How long will King continue to do the business at Sainsbury's?
 
Wed, 18th March 2009
 
 

How long will King continue to do the business at Sainsbury's?

Wednesday March 18th 2009
How long will King continue to do the business at Sainsbury's?

It could be said that Sainsbury's has been leading something of a charmed life this past year or so as it was expected to take a beating from the trading down by consumers. It had been predicted that its focus on food rather than on price would cause its downfall.

By Glynn Davis, City editor

Some decent marketing, involving messages about feeding your family for a fiver and using leftovers, has enabled the company to avoid such a collapse. This perception of frugality seems to have been more than sufficient for Sainsbury's to navigate the downturn whereas others have found it much more problematic.

Tesco caused some waves by launching its Discounter range and although this is selling well its lower pricing has contributed to the grocer reporting slowing growth over recent months. For the four weeks to February 22 its sales increased 5.2 per cent, which compares with a much more impressive 7.1 per cent for Sainsbury's. Other food retailers have also suffered with Waitrose up a lowly 2.3 per cent and Marks & Spencer down 3.1 per cent.

There is little doubt that Sainsbury's has taken market share from the latter two as its food credentials make it an acceptable trade-down from the more upmarket Waitrose and M&S. Such has been the effect of more price-focused shopping on Waitrose's trade that it is launching its own low-cost 'Essentials' range.

Such drastic action has clearly been unnecessary at Sainsbury's and the company's decent trading has even given it sufficient confidence to even talk up some of the more peripheral elements of its business - such as its convenience stores.

Whereas M&S has been under pressure by certain City analysts to close down or sell-off its small format Simply Food division Sainsbury's is pushing ahead with growing its base of compact stores. The company is just about to embark on the roll out of a new style of convenience store with the intention of having at least 100 outlets by 2010.

This is part of a broad effort to improve the company's convenience stores business following the decision by chief executive Justin King that it should either be a bigger part of Sainsbury's total group sales or not be part of the business at all. At the rate of growth that is planned the small stores could soon grow from 10 per cent of group sales to nearer 25 per cent.

This represents a very different strategy to that employed by Asda as its management has perennially rubbished the contribution that even a large chain of convenience stores could make when compared with adding just a few large superstores.

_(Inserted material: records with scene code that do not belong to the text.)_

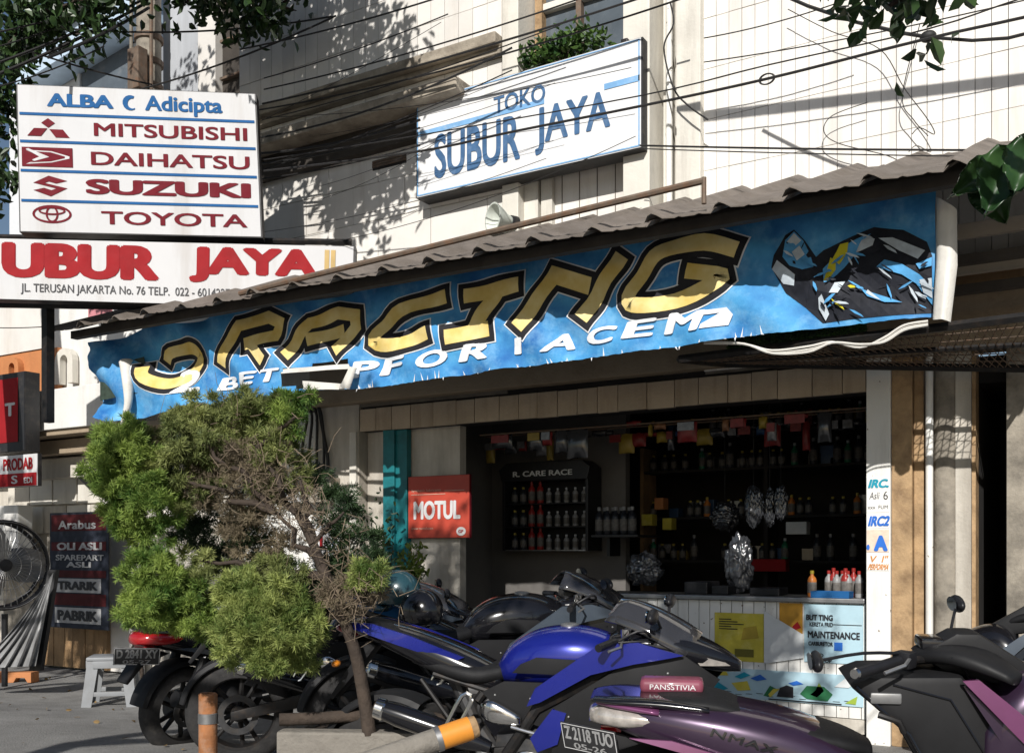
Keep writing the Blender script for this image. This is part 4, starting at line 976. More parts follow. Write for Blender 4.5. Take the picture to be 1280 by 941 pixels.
# fans from the pole up to the right, in front of the wall
for (a, c, sg, r) in (((300, 62, -.7), (640, -34, -.7), .05, .010), ((330, 112, -.6), (800, -28, -.6), .06, .009), ((328, 130, -.5), (830, -12, -.6), .05, .012), ((322, 138, -.45), (860, -4, -.5), .08, .010),
                      ((328, 150, -.5), (700, 32, -.5), .05, .007), ((330, 212, -.5), (640, 88, -.55), .04, .007), ((330, 98, -.75), (560, 18, -.8), .03, .007)):
    cable(ORD.pop(0) + FAN, sagline(PC(*a), PC(*c), sg), r)
ORD = ['upper thick', 'thickest', 'second lowest', 'lowest']
CROSS = ' black cable drooping across the shaded wall under the ledge'
for (a, c, sg, r) in (((326, 172, -.6), (640, 60, -.6), .10, .012), ((326, 192, -.5), (525, 150, -.5), .05, .016), ((326, 205, -.45), (525, 160, -.45), .04, .012), ((326, 224, -.5), (525, 182, -.5), .03, .010)):
    cable(ORD.pop(0) + CROSS, sagline(PC(*a), PC(*c), sg), r)
cable('double black cable running in front of the wall sign and up to the right edge', catmull([PC(*q_, -.95) for q_ in ((330, 214), (520, 190), (640, 165), (800, 133), (958, 99), (1162, 48), (1340, 8), (1900, -130))], 5), .013, None)
cable('thinner black cable just above the double cable in front of the wall sign', catmull([PC(*q_, -.95) for q_ in ((330, 200), (520, 170), (800, 120), (958, 82), (1162, 36), (1340, -20), (1900, -160))], 5), .007, None)
cable('thick black cable sweeping down from the top edge to the knot at upper right', [PC(*q, -.9) for q in ((960, -14), (1010, 8), (1070, 28), (1130, 42), (1162, 47))], .016, None)
cable('thick black cable from the knot to the right edge', [PC(*q, -.9) for q in ((1162, 47), (1215, 51), (1260, 48), (1300, 38), (1500, -20), (1900, -150))], .014, None)
cable('level pair of black cables across the wall above the awning', sagline(PC(800, 182, -.5), PC(1900, 182, -.6), .03, 18), .010, None)
cable('lower strand of the level pair above the awning', sagline(PC(800, 186, -.5), PC(1900, 196, -.6), .03, 18), .006, None)
for k, q in enumerate((((880, 48), (1000, 14), (1080, -8)), ((880, 78), (1010, 44), (1300, -4)))):
    cable(('slim black cable crossing the top of the white panelled wall', 'second slim black cable below the first on the white panelled wall')[k], sagline(PC(*q[0], -.5), PC(*q[2], -.5), .03, 14), .006, None)
rnd.seed(19)
for k in range(9):
    y0 = rnd.uniform(90, 330); x0 = rnd.choice((300, 326, 400)); cable('thin cable in the tangle before the tiled wall left of the wall sign', sagline(PC(x0, y0*.75+60, -.4-.04*k), PC(rnd.uniform(520, 820), y0*.75+60-rnd.uniform(60, 150), -.45-.04*k), rnd.uniform(.02, .12)), rnd.uniform(.0025, .004))
c = PC(958, 99, -.95); t = thing('cable_coil', 'small coil of black cable tied to the double cable', 'cable', tuple(c))
for k in range(3): MB().tube([(c.x+.05*math.cos(a), c.y+.01*k, c.z+.035*math.sin(a)+.004*k) for a in [2*math.pi*j/16 for j in range(17)]], .005, 5).build('loop', M_cable, t, True)
c = PC(1160, 46, -.92); tag(MB().sphere(c, (.05, .04, .035)).build('cable_knot', M_cable, None, True), 'black knot where the thick cables meet at upper right', 'cable')
wv = M_rust
for k, q in enumerate(([(985, 12), (1040, 40), (1100, 62), (1130, 110), (1160, 150), (1168, 168), (1150, 160), (1140, 168)], [(1150, 30), (1128, 120), (1142, 150), (1160, 170)], [(1085, 128), (1040, 145), (1030, 165), (1050, 180), (1110, 195), (1135, 210)])):
    o = MB().tube([PC(*p_, -.12) for p_ in q], .0035, 5, smoothn=6).build('loose_wire', M_cable, None, True); tag(o, ('thin loose wire curling down the white panelled wall to a hooked end', 'thin straight wire hanging beside the hooked wire', 'thin wire loop lying against the panelled wall above the awning')[k], 'wire')
o = MB().tube([PC(*p_, -.2) for p_ in ((838, 4), (842, 30), (830, 60), (842, 110), (860, 132), (885, 150))], .007, 5, smoothn=6).build('loose_wire', M_cable, None, True); tag(o, 'black wire hanging in an arc down the pilaster right of the wall sign', 'wire')
# lines between the pole and the upper left
ORD = ['highest', 'thickest', 'second thickest', 'thin middle', 'short thick', 'lowest']
LEFT = ' black cable of the bundle from the pole to the upper left'
for (a, c, r) in (((0, 40, 9.0), (186, -14, 10), .012), ((0, 92, 9.0), (186, 2, 10), .022), ((0, 78, 9.0), (186, -4, 10), .018), ((0, 58, 9.0), (150, 0, 10), .01), ((60, 72, 8.6), (186, 10, 10), .02), ((0, 108, 8.8), (130, 58, 9.6), .01)):
    cable(ORD.pop(0) + LEFT, sagline(atd(*a), atd(*c), .03), r)
cable('black cable level across the pole above the brand sign', sagline(atd(60, 34, 9.6), atd(420, 20, 9.9), .10), .012, None)
cable('black cable sloping down from upper left towards the brand sign', sagline(atd(30, 62, 9.3), atd(190, 106, 10), .02), .012, None)
cable('black cable rising from the pole foot to the leaves at the top', sagline(atd(175, 112, 9.9), atd(420, 20, 9.2), .05), .012, None)
cable('thin cable hanging below the brand sign at the left edge', sagline(atd(-20, 409, 9.3), atd(60, 408, 9.3), .01), .006, None)
# shade-giving thick cable bundle beyond the top of the view
o = MB().tube(sagline((-1.0, -1.6, 5.86), (6.5, -1.6, 5.10), .03, 24), [.010]+[.036]*24, 8).build('cable_bundle', M_cable, None, True); tag(o, 'thick black cable bundle strung above the shop front', 'cable')
# ================================================================ motorcycles (local frame: x forward, y left, z up)
M_blue = mat('candy_blue', (0.010, 0.018, 0.24), 0.28, metal=0.35, var=0.12, scale=4, coat=1.0)
M_purple = mat('dark_purple_paint', (0.040, 0.022, 0.046), 0.30, metal=0.45, var=0.15, scale=3, coat=0.9)
M_pink = mat('pink_violet_paint', (0.17, 0.05, 0.13), 0.3, metal=0.3, var=0.12, coat=0.8)
M_matte = mat('matte_black_panel', (0.011, 0.011, 0.012), 0.55, var=0.2, scale=8, spec=.35)
M_seat = mat('seat_vinyl', (0.010, 0.010, 0.011), 0.6, spec=.35, var=0.2, scale=30, bump=0.15, bscale=250)
M_engine = mat('engine_grey', (0.06, 0.06, 0.062), 0.5, metal=0.5, var=0.3, scale=18, dirt=((0.14, 0.11, 0.08), 0.5, 20))
M_forkgold = mat('gold_fork', (0.62, 0.30, 0.05), 0.3, metal=0.8, var=0.1)
M_lens = mat('clear_lens', (0.50, 0.46, 0.42), 0.1, metal=0.35, var=0.3, scale=25, coat=1.0)
M_redlens = mat('red_lens', (0.35, 0.012, 0.015), 0.15, var=0.2, coat=1.0)
M_amber = mat('amber_lens', (0.75, 0.25, 0.02), 0.2, var=0.15, coat=1.0)
M_screen = mat('smoked_screen', (0.05, 0.05, 0.055), 0.08, var=0.2, coat=1.0, trans=0.3)
M_plate = mat('plate_black', (0.03, 0.03, 0.032), 0.4, var=0.2); M_platew = mat('plate_white', (0.7, 0.7, 0.7), 0.5, var=0.1)
M_bluegrey = mat('blue_grey_paint', (0.055, 0.07, 0.09), 0.35, var=0.15, coat=0.5)
M_mirror = mat('mirror_glass', (0.5, 0.55, 0.6), 0.05, metal=1.0, var=0.1)
def P_(mb, name, m, par, sm=35): return mb.build(name, m, par, sm, world=False)
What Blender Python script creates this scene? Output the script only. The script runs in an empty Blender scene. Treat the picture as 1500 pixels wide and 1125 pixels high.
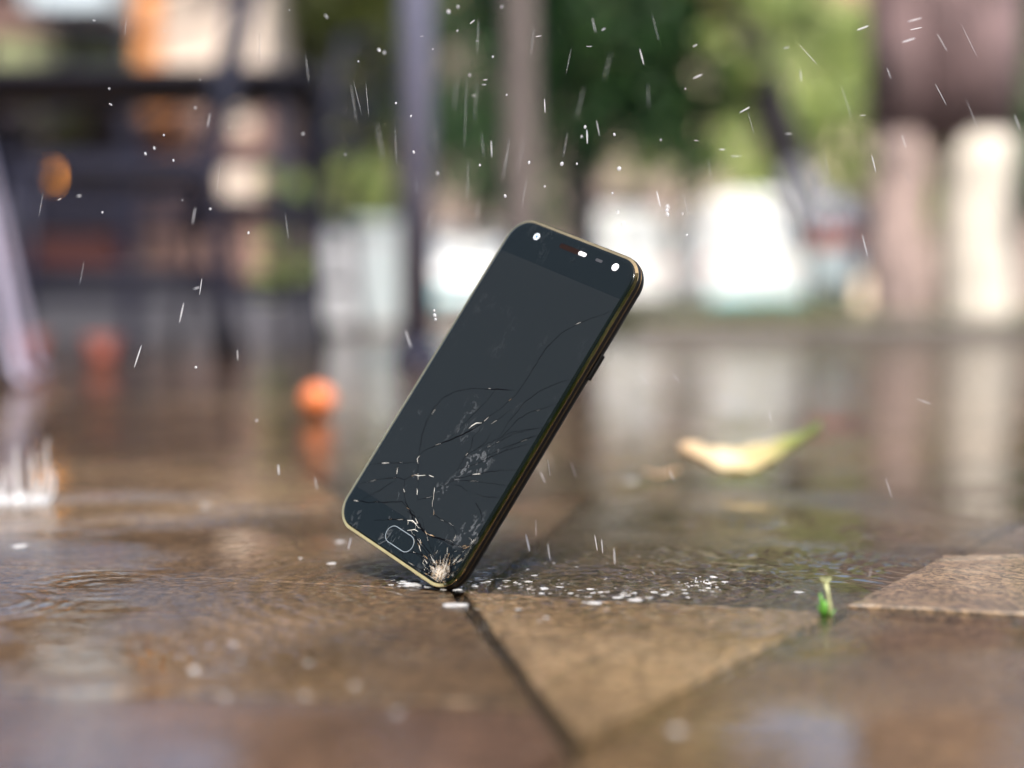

But this won't worry King because having proved the doubters wrong so far about the resilience of Sainsbury's in the downturn he is probably not short on confidence. For shareholders, however, the concern must be that growth for the foreseeable future is now factored into the Sainsbury's share price.

Having moved up from a 12-month low of 236.5p in October they now stand at 319p, which puts them on a PE of 16x this year's earnings, and at a premium to rival Tesco. This concerns some analysts who point to the larger grocer's international operations as a big driver of future growth whereas Sainsbury's is wholly wedded to the peaks and troughs of the domestic market.

The other concern must be that King decides to call it a day at Sainsbury's. His name has already been linked to the top spot at M&S, which would see him return to his previous employer in a move mirroring that of the incumbent chief executive Stuart Rose.

Such a move would see King depart while the going is still pretty good at Sainsbury's. He only has to ask Rose about how things can appear to be going smoothly but then turn sour very quickly.